Dans ce spectacle, il n'y a aucun temps mort. Bien sûr, la scène hi-tech, les projections léchées sur des airs dance ou flamenco et la qualité des numéros de danse y est pour quelque chose. Tout n'est pas parfait : la reprise de We Will Rock You ne me convainc toujours pas, mais The Show Must Go On, aussi du groupe Queen, va comme un gant à Céline, qui, c'est vrai, partage avec Freddie Mercury un sens certain de la démesure.

Mais le coeur de ce concert, c'est encore et toujours cette chanteuse qui, en deux heures et 23 chansons écrites pour elle ou popularisées par James Brown, Eric Carmen et autres Heart, démontre toute l'étendue de son immense talent poli par les années.

À 40 ans, Céline Dion, la chanteuse, n'a jamais été aussi bonne ; la femme, elle, jamais aussi belle.

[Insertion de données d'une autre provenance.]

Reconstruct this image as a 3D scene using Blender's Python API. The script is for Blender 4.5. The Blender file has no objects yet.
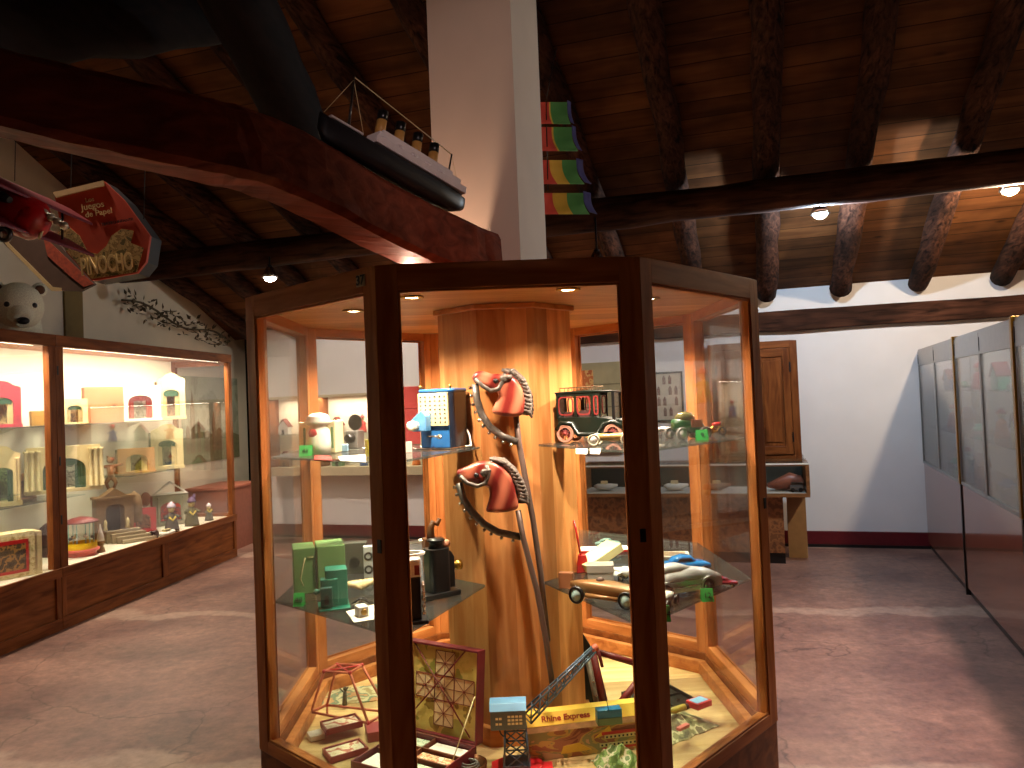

En première partie, vous découvrirez une Véronic DiCaire absolument étonnante qui, contre toute attente, a mis le Centre Bell dans sa petite poche arrière, récoltant ovation sur ovation.

Tapis rouge

Plus tôt en soirée, des centaines de fans, pressés de part et d'autre du long tapis rouge à l'entrée du Centre Bell, espéraient apercevoir les nombreuses vedettes venues assister au spectacle. Les cris et les applaudissements éclataient chaque fois que les Corneille, Daniel Lavoie ou Brian Mulroney descendaient de leur limousine.

Fine stratège, la Drummondvilloise Sandra Poulin s'était postée sur un muret de pierre, appareil photo à la main, prête à immortaliser les stars à leur passage. Mais la jet-set était bien secondaire pour cette fan invétérée, qui s'est déjà rendue à Las Vegas pour voir et entendre Céline.

«Ça fait longtemps qu'elle n'est pas venue à Montréal, alors ça va être spectaculaire», a-t-elle dit.

«C'est cool! The queen is back! a lancé Gregory Charles après avoir posé avec quelques fans. Ça prouve à quel point elle est admirée et à quel point elle nous a bien représentés ailleurs.»

D'autres artistes, pourtant habitués des foules, étaient étonnés de cette atmosphère fébrile.

«Chaque fois que Céline se présente quelque part, il y a toujours un engouement spectaculaire, a convenu le chanteur Éric Lapointe. Mais je ne pensais pas que ce serait tant que ça.»